TIME

Danny McBride’s Televangelist Comedy The Righteous Gemstones Is All Cheap Shots and No Insights

Goodman, center, stars as the paterfamilias of a clan whose business is religion.
HBO Goodman, center, stars as the paterfamilias of a clan whose business is religion.

The pitch sells itself: John Goodman plays the patriarch of a televangelist dynasty. And when he gets the spotlight, there are hints of the show The Righteous Gemstones could’ve been. Goodman’s Eli Gemstone, who presides over a megachurch and a sprawling family compound, is a true believer in Christ–and a major beneficiary of the prosperity gospel. But he hasn’t been himself since the death of his wife Aimee-Leigh (Jennifer Nettles). As the dissonance between Eli’s faith and his greed set in, you can see Goodman’s mask of backslapping virility slip.

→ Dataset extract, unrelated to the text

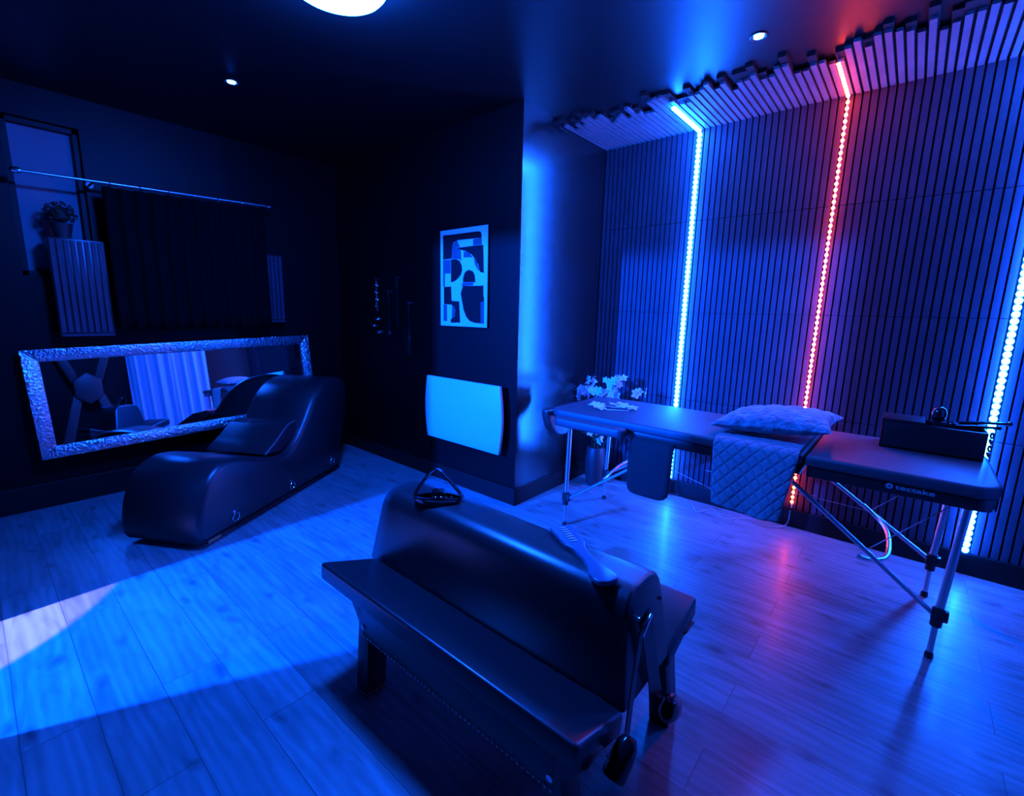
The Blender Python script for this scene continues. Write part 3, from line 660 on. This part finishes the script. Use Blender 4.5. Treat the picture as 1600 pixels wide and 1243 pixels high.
# ---------------------------------------------------------------- box of accessories on the table
BX0, BX1, BY0, BY1 = -.055, .325, 2.965, 3.15
t = thing('storage_box', 'open black box on the right end of the massage table', 'box', ((BX0+BX1)/2, 3.06, TZ))
bm = B()
for a in ((BX0, BX1, BY0, BY0+.008), (BX0, BX1, BY1-.008, BY1), (BX0, BX0+.008, BY0, BY1), (BX1-.008, BX1, BY0, BY1)): box(bm, *a, TZ+.001, TZ+.135, bev=.002)
box(bm, BX0, BX1, BY0, BY1, TZ+.001, TZ+.009); obj('walls', bm, blackplastic, t)
bm = B(); box(bm, BX0-.004, BX0+.16, BY0-.004, BY1+.004, TZ+.135, TZ+.150, bev=.003); obj('flap', bm, blackplastic, t)
t = thing('wand_massager', 'dark wand with a rounded head standing upright in the black box', 'massager', (.145, 3.05, TZ+.01))
bm = B(); tube(bm, [(.148, 3.05, TZ+.012), (.150, 3.05, TZ+.15)], .016, n=16); obj('handle', bm, blackplastic, t)
bm = B(); lathe(bm, (.151, 3.05, TZ+.15), [(.014, 0), (.024, .008), (.029, .028), (.029, .045), (.022, .064), (.010, .073), (.0001, .075)], n=24); obj('head', bm, patent, t)
t = thing('small_massager', 'low rounded dark head poking out of the black box beside the tall wand', 'massager', (.20, 3.04, TZ+.01))
bm = B(); tube(bm, [(.205, 3.04, TZ+.012), (.205, 3.04, TZ+.12)], .013, n=16); obj('handle', bm, blackplastic, t)
bm = B(); lathe(bm, (.205, 3.04, TZ+.12), [(.012, 0), (.025, .008), (.028, .02), (.022, .034), (.0001, .040)], n=24); obj('head', bm, patent, t)
for k, (x0, y0, x1, z1, lab) in enumerate(((.215, 3.02, .36, .175, 'short black tapered rod lying across the black box'), (.20, 3.09, .40, .19, 'long black tapered rod poking out past the right side of the black box'))):
    t = thing('leather_rod', lab, 'rod', (x0, y0, TZ+.14), 'rods in the black box')
    bm = B(); tube(bm, [(x0, y0, TZ+.142), ((x0+x1)/2, y0+.01, TZ+.15+.01*k), (x1, y0+.015, TZ+z1-.02)], .009, n=10, r2=.006); obj('shaft', bm, patent, t)
    bm = B(); bmesh.ops.create_icosphere(bm, subdivisions=2, radius=.0105, matrix=Matrix.Translation((x1, y0+.015, TZ+z1-.02))); obj('tip', bm, patent, t)
t = thing('chain_clips', 'string of shiny chain links hanging down the right side of the black box', 'chain', (.34, 3.0, TZ+.02))
for k in range(4):
    bm = B(); torus(bm, (.338, 2.985-.004*k, TZ+.125-.030*k), .0125, .0042, (1, .3*(-1)**k, .5*(k % 2)), n=18); obj('link', bm, chrome, t)

# ---------------------------------------------------------------- orchid behind the table, blossoms on the table
def blossom_mesh(r):
    bm = B()
    for k in range(5):
        a = 2*math.pi*k/5; d = Vector((math.cos(a), math.sin(a), 0)); s_ = Vector((-d.y, d.x, 0))
        ring = [bm.verts.new(Vector((0, 0, 0))), bm.verts.new(d*r*.5+s_*r*.34+Vector((0, 0, r*.16))), bm.verts.new(d*r*.9+s_*r*.22+Vector((0, 0, r*.1))), bm.verts.new(d*r*1.02+Vector((0, 0, r*.02))), bm.verts.new(d*r*.9-s_*r*.22+Vector((0, 0, r*.1))), bm.verts.new(d*r*.5-s_*r*.34+Vector((0, 0, r*.16)))]
        bm.faces.new(ring)
    bmesh.ops.create_icosphere(bm, subdivisions=1, radius=r*.18, matrix=Matrix.Translation((0, 0, r*.15)))
    return bm
t = thing('orchid_plant', 'tall orchid with clusters of pale blossoms behind the left end of the table', 'plant', (-1.93, 3.40, 0))
bm = B(); lathe(bm, (-1.93, 3.40, 0), [(.065, .001), (.085, .10), (.09, .22), (.078, .32), (.07, .335), (.062, .335), (.065, .30), (.0001, .29)], n=28); obj('vase', bm, pot_m, t)
stems = [[(-1.94, 3.40, .30), (-1.99, 3.40, .55), (-2.03, 3.38, .75), (-2.02, 3.36, .90)], [(-1.92, 3.40, .30), (-1.90, 3.41, .55), (-1.84, 3.40, .80), (-1.74, 3.38, .95)], [(-1.93, 3.38, .30), (-1.90, 3.33, .42), (-1.86, 3.30, .55), (-1.84, 3.30, .62)], [(-1.90, 3.42, .30), (-1.78, 3.45, .55), (-1.66, 3.42, .74), (-1.56, 3.38, .86)]]
rr = random.Random(11); bl = []
for s_ in stems:
    bm = B(); tube(bm, smoothpath(s_, 6), .0035, n=6); obj('stem', bm, stem_m, t)
for c, n_, sx, sz in (((-2.04, 3.36, .80), 26, .075, .055), ((-1.99, 3.36, .88), 7, .04, .035), ((-1.85, 3.38, .80), 20, .07, .05), ((-1.79, 3.38, .90), 10, .05, .035), ((-1.74, 3.37, .945), 6, .035, .02), ((-1.87, 3.30, .50), 12, .06, .06), ((-1.56, 3.38, .855), 6, .05, .012)):
    for k in range(n_): bl.append((c[0]+rr.gauss(0, sx*.55), c[1]+rr.gauss(0, .035), c[2]+rr.gauss(0, sz*.6)))
pm = small('blossom', blossom_mesh(.036), petal); L0 = Vector(t.location)
for k, p in enumerate(bl):
    c = pm if k == 0 else pm.copy()
    if k: C.objects.link(c)
    c.parent = t; c.location = Vector(p)-L0; c.rotation_euler = (R(60)+rr.uniform(-.8, .8), rr.uniform(-.7, .7), rr.uniform(-1, 1)+R(-20)); c.scale = [rr.uniform(.75, 1.2)]*3
for k, a in enumerate((20, 100, 170, 240, 310)):
    bm = B(); d = Vector((math.cos(R(a)), math.sin(R(a)), 0)); s_ = Vector((-d.y, d.x, 0)); base = Vector((-1.93, 3.40, .33))
    mid = base + d*.07 + Vector((0, 0, .13)); tip = base + d*.15 + Vector((0, 0, .14))
    v = [bm.verts.new(base), bm.verts.new(mid+s_*.03), bm.verts.new(tip), bm.verts.new(mid-s_*.03)]; bm.faces.new(v); o = obj('leaf', bm, stem_m, t); md = o.modifiers.new('s', 'SOLIDIFY'); md.thickness = .002
t = thing('flower_spray', 'cut spray of pale blossoms lying on the left end of the massage table', 'flowers', (-1.52, 2.82, TZ))
bm = B(); tube(bm, smoothpath([(-1.66, 2.78, TZ+.006), (-1.50, 2.80, TZ+.010), (-1.36, 2.88, TZ+.008)], 6), .003, n=6); tube(bm, smoothpath([(-1.52, 2.70, TZ+.005), (-1.42, 2.74, TZ+.008), (-1.36, 2.80, TZ+.005)], 5), .0025, n=6); obj('stem', bm, petal, t)
for k, (x, y) in enumerate(((-1.59, 2.77), (-1.55, 2.75), (-1.50, 2.86), (-1.46, 2.90), (-1.40, 2.83), (-1.36, 2.85), (-1.52, 2.70), (-1.44, 2.88))):
    c = pm.copy(); C.objects.link(c); c.parent = t; c.location = Vector((x, y, TZ+.016)) - Vector(t.location); c.rotation_euler = (rr.uniform(-.3, .3), rr.uniform(-.3, .3), rr.uniform(0, 6)); c.scale = (1.25, 1.25, 1)

# ---------------------------------------------------------------- cables on the floor
t = thing('power_cable', 'thin pale cable trailing along the floor under the massage table', 'cable', (-1.2, 3.6, 0))
bm = B(); tube(bm, smoothpath([(-1.36, 3.60, .14), (-1.35, 3.57, .03), (-1.27, 3.52, .006), (-1.15, 3.55, .006), (-1.05, 3.42, .006), (-.98, 3.55, .006), (-.86, 3.44, .006), (-.74, 3.56, .006), (-.62, 3.50, .006), (-.5, 3.59, .02), (-.485, 3.61, .13)], 6), .003, n=6); obj('lead', bm, cable_m, t)

# ---------------------------------------------------------------- hanging leather goods on the left of the column front
def hang(x, z0, z1, w_, lab, nm, cat, studs=(), flare=0):
    t = thing(nm, lab, cat, (x, YR, z1), 'leather goods hung on the black wall')
    bm = B(); tube(bm, [(x, YR, z1+.01), (x, YR-.03, z1+.01), (x, YR-.036, z1+.022)], .004, n=8); obj('hook', bm, chrome, t)
    n_ = 5
    for k in range(n_):
        bm = B(); xx = x + (k-2)*w_/n_; band(bm, [(p, (1, 0, 0)) for p in smoothpath([(x+(k-2)*.003, YR-.02-.003*k, z1), (xx*.6+x*.4, YR-.022-.002*k, (z0+z1)/2), (xx+(k-2)*flare, YR-.020-.002*k, z0)], 4)], w_/n_*1.0, .002); obj('strand', bm, patent, t)
    bm = B(); tube(bm, [(x, YR-.026, z1+.006), (x, YR-.026, z1-.10)], .011, n=12); obj('grip', bm, patent, t)
    for (dx, z) in studs:
        b2 = B(); bmesh.ops.create_icosphere(b2, subdivisions=2, radius=.006, matrix=Matrix.Translation((x+dx, YR-.04, z))); obj('rivet', b2, chrome, t)
hang(-3.53, 1.30, 1.72, .05, 'slim leather whip hanging second from the picture', 'leather_whip', 'whip')
hang(-3.365, 1.05, 1.50, .06, 'leather whip with flared tails hanging nearest the picture', 'leather_whip', 'whip', flare=.004)
hang(-3.66, 1.22, 1.60, .06, 'short leather whip hanging beside the cluster of shiny links', 'leather_whip', 'whip')
t = thing('chain_cuffs', 'cluster of shiny links and cuffs hanging at the left of the whips', 'cuffs', (-3.84, YR, 1.72))
bm = B(); tube(bm, [(-3.84, YR, 1.72), (-3.84, YR-.03, 1.72), (-3.84, YR-.035, 1.735)], .004, n=8); obj('hook', bm, chrome, t)
for k in range(9):
    bm = B(); torus(bm, (-3.84+.006*math.sin(k*1.7), YR-.03, 1.70-.032*k), .014, .0024, (1 if k % 2 else .2, .4 if k % 2 else 1, 0), n=18, m=6); obj('link', bm, chrome, t)
for (x, z) in ((-3.86, 1.30), (-3.80, 1.36), (-3.79, 1.24)):
    bm = B(); torus(bm, (x, YR-.045, z), .036, .010, (.3, .2, 1), n=24); o = obj('cuff', bm, patent, t)
    for k in range(4):
        b2 = B(); a = k*1.57+.4; bmesh.ops.create_icosphere(b2, subdivisions=2, radius=.0055, matrix=Matrix.Translation((x+.042*math.cos(a), YR-.05+.03*math.sin(a), z+.012*math.cos(a*2)))); obj('rivet', b2, chrome, o)

# ---------------------------------------------------------------- right side of the room, seen in the mirror
t = thing('pale_curtain', 'pale floor-length curtain on the right wall, seen in the mirror', 'curtain', (1.17, 2.3, 0))
bm = B(); g = []
for j in range(13):
    z = .04 + 2.5*j/12; row = []
    for i in range(161):
        a = i/160; y = 1.70 + 1.18*a; x = 1.175 + .035*math.sin(a*44+.8*math.sin(a*7)+.12*j) + .012*math.sin(a*97+j*.2)
        row.append(bm.verts.new((x, y, z)))
    g.append(row)
for a, b_ in zip(g, g[1:]):
    for i in range(160): bm.faces.new((a[i], a[i+1], b_[i+1], b_[i]))
o = obj('cloth', bm, curt_m, t); md = o.modifiers.new('s', 'SOLIDIFY'); md.thickness = .003
bm = B(); tube(bm, [(1.175, 1.62, 2.56), (1.175, 2.96, 2.56)], .011); obj('rod', bm, alu, t)
for y in (1.66, 2.92):
    bm = B(); tube(bm, [(1.175, y, 2.56), (1.25, y, 2.56)], .008); obj('bracket', bm, alu, t)
t = thing('padded_cross', 'dark padded cross frame by the right wall, seen only in the mirror', 'frame', (1.05, 1.15, 0))
hexa = [(1.10, 1.15+.20*math.cos(R(a)), 1.05+.26*math.sin(R(a))) for a in (30, 90, 150, 210, 270, 330)]
bm = B(); prism(bm, hexa, (-.08, 0, 0), bev=.02, seg=3); obj('centre_pad', bm, dark_uph, t)
for sy in (-1, 1):
    bm = B(); prism(bm, [(1.12, 1.15+sy*.07, .95), (1.12, 1.15+sy*.19, .95), (1.12, 1.15+sy*.46, 0.0), (1.12, 1.15+sy*.32, 0.0)], (-.06, 0, 0), bev=.012); obj('leg', bm, dark_uph, t)
    bm = B(); prism(bm, [(1.12, 1.15+sy*.07, 1.15), (1.12, 1.15+sy*.19, 1.15), (1.12, 1.15+sy*.46, 1.95), (1.12, 1.15+sy*.34, 1.98)], (-.06, 0, 0), bev=.012); obj('arm', bm, dark_uph, t)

But HBO’s Gemstones, premiering on Aug. 18, takes only intermittent interest in its characters’ internal lives. Created by Danny McBride (Eastbound & Down), a writer and actor known for juicing low-hanging fruit, this comedy would rather wring easy laughs out of the selfish, hypocritical and often just stupid Gemstones. Eli’s offspring fit broad types: the eldest, Jesse (McBride), has Tom Jones hair, a wife (Cassidy Freeman) in the Phyllis Schlafly mold, an estranged son and a weakness for drunken debauchery. Judy (Edi Patterson), the middle child, is suffocating under the thumb of her sexist family. Their much younger brother Kelvin (Adam DeVine) is the obligatory youth minister, all spiky hair and dated slang.

Though the threats to their empire are many–including Aimee-Leigh’s jealous brother Baby Billy, played by Walton Goggins–it’s a blackmail video of Jesse running wild in Atlanta that plunges the pathetic siblings into crisis. Sadly, the predictable action-comedy beats that follow overpower Goodman’s more restrained role. (A flashback episode is a welcome exception.)

McBride has a flair for comic set pieces: the series opens with a very funny scene at a mass baptism in what turns out to be a Chinese wave pool–complete with sirens, flashing lights and a pop soundtrack–that would’ve made a great sketch. And there’s plenty of potential in a satire of the present-day evangelical community, whose support for politicians like Roy Moore and Donald Trump has called its moral authority into question. McBride, whose characters seem to have stepped straight out of the Tammy Faye Bakker era, just isn’t the right storyteller for the job.